Sepertinya inflasi AS juga masih kuat, yang akan dibuktikan melalui rilis data penjualan ritel pada awal pekan. Konsensus yang dihimpun Reuters memperkirakan penjualan ritel di Negeri Paman Sam pada Januari 2019 tumbuh 0,1% dibandingkan bulan sebelumnya. Membaik ketimbang pencapaian Desember 2018 yang turun 1,2% secara bulanan.
"Tujuan dari kebijakan kami saat ini adalah menjaga kemajuan yang telah dicapai untuk menuju penciptaan tenaga kerja yang maksimal dan inflasi yang sesuai dengan target," kata Lael Brainard, Anggota Dewan Gubernur The Fed, dikutip dari Reuters.
Akibatnya, data ini bisa menjadi suntikan adrenalin bagi dolar AS bila hasilnya memuaskan.
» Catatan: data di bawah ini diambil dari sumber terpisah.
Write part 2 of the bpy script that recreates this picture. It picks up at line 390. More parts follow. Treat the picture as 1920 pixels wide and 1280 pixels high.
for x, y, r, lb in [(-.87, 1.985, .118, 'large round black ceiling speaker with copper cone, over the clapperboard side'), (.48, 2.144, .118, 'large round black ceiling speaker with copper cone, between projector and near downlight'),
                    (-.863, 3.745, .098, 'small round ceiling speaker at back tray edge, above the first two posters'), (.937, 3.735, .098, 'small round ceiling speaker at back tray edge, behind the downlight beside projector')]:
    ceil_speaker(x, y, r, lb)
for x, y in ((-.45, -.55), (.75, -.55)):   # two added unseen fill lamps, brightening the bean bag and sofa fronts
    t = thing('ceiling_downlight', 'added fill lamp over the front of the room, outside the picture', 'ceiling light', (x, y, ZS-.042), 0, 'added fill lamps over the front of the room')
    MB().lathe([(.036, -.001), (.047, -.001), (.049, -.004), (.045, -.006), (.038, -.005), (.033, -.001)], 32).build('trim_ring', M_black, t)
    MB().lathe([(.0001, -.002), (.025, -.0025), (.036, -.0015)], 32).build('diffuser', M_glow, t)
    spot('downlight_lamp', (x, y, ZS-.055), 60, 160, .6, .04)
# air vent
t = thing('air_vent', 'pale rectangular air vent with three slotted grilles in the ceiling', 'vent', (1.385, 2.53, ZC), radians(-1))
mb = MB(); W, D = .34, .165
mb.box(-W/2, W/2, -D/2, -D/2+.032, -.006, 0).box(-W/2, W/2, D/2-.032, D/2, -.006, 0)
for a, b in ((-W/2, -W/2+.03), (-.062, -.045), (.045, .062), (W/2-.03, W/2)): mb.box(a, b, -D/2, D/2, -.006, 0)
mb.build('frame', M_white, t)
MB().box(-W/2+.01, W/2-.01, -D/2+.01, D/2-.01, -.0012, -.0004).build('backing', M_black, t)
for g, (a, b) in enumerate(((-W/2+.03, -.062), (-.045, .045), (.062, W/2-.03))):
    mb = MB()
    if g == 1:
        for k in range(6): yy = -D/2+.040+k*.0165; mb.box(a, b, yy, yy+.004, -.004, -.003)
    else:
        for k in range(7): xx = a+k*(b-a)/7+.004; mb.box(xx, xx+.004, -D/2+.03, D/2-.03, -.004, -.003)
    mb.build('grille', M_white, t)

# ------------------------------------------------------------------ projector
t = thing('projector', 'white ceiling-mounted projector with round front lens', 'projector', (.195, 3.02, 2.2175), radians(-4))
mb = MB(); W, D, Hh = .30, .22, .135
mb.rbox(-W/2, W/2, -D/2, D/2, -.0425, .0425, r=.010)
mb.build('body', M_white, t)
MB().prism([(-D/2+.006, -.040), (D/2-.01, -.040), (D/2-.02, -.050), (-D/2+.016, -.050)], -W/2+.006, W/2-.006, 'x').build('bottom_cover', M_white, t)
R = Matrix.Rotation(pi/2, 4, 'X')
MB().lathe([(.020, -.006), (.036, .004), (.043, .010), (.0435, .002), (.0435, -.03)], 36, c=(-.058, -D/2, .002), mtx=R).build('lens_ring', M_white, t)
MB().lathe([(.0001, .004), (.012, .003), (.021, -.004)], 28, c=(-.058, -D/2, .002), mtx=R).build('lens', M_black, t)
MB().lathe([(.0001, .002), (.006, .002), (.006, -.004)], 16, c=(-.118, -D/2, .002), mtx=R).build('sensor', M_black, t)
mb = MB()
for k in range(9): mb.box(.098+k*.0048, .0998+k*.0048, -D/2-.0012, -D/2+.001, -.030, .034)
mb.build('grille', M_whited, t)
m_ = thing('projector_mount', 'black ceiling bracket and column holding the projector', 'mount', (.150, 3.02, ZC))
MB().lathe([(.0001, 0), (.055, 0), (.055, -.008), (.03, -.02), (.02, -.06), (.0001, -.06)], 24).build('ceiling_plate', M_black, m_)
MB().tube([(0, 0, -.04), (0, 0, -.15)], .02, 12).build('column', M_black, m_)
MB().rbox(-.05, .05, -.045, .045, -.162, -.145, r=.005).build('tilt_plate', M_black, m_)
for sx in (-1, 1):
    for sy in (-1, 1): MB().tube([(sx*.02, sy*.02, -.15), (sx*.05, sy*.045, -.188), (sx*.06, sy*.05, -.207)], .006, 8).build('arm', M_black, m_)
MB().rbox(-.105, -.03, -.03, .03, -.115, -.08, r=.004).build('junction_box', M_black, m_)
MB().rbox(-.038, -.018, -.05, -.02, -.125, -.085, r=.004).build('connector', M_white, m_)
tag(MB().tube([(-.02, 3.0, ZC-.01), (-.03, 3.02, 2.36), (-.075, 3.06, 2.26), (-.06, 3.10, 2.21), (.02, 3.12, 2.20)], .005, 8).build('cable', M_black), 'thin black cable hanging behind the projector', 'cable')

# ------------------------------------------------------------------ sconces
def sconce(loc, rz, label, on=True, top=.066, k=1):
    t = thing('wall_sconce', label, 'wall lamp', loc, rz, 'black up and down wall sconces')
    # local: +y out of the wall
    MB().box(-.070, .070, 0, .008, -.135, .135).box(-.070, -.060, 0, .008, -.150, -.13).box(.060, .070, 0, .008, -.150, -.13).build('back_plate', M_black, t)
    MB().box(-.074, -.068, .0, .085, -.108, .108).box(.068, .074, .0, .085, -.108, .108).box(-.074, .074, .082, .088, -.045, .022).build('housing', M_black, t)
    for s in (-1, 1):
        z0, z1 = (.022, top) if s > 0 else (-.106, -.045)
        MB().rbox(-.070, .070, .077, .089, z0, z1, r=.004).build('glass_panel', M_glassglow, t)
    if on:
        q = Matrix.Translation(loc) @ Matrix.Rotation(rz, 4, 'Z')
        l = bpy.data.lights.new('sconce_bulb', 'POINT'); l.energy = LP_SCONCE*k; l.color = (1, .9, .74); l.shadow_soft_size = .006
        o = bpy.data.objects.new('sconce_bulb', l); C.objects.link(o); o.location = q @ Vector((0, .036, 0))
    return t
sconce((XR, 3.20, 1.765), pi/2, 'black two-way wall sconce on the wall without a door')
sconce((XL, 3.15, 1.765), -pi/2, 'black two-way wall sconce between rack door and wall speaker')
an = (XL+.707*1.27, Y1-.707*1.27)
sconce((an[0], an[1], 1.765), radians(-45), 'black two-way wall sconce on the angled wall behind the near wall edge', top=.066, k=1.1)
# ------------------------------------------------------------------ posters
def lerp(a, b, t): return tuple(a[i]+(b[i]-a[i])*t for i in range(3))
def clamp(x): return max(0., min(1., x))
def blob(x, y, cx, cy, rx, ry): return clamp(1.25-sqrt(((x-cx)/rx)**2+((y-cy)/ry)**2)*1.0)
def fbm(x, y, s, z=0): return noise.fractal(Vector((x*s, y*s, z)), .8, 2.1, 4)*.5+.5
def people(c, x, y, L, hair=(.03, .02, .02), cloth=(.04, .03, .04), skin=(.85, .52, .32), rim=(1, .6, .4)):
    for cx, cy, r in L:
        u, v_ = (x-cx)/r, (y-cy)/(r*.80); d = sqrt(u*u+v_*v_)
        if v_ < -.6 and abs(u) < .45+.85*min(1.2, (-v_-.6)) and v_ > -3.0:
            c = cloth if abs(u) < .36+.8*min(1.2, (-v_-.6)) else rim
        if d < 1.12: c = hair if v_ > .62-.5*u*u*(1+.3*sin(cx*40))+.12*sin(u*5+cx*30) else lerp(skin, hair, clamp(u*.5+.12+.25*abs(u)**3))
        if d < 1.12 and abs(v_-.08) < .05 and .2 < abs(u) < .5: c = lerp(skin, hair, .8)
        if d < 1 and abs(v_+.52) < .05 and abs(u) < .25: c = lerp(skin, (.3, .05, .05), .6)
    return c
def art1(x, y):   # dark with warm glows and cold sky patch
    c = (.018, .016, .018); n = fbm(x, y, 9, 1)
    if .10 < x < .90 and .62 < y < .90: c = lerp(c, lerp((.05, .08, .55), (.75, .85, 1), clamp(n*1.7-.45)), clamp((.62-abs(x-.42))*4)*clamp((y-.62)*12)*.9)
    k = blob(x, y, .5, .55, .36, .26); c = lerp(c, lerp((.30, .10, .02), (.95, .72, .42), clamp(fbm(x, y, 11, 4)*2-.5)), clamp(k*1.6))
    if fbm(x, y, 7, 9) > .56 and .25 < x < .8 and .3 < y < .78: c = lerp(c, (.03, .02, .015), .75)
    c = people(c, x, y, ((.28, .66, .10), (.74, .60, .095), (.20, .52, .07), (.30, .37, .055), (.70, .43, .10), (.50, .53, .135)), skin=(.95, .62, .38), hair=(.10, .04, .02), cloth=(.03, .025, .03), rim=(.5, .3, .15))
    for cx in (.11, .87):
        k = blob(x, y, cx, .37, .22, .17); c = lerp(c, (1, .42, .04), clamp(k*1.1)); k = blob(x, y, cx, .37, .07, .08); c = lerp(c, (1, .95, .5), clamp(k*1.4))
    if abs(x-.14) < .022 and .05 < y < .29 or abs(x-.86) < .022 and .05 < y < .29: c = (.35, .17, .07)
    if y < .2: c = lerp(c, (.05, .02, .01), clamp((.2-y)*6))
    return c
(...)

Rupiah pun bisa mengalami tekanan lebih lanjut.
(BERLANJUT KE HALAMAN 3)
Sentimen kedua adalah perkembangan Brexit di Inggris. Parlemen Inggris berencana menggelar pemungutan suara untuk menentukan menerima atau menolak proposal Brexit yang sudah direvisi oleh Perdana Menteri Theresa May.
Apabila nasib proposal ini sama seperti pendahulunya, yaitu ditolak, maka parlemen Negeri Ratu Elizabeth akan kembali mengadakan voting untuk memutuskan apakah menunda pelaksanaan Brexit yang dijadwalkan pada 29 Maret atau bercerai dari Uni Eropa tanpa kompensasi apa-apa (No Deal Brexit). Dua pilihan ini tidak ada yang ringan, konsekuensinya sama-sama berat.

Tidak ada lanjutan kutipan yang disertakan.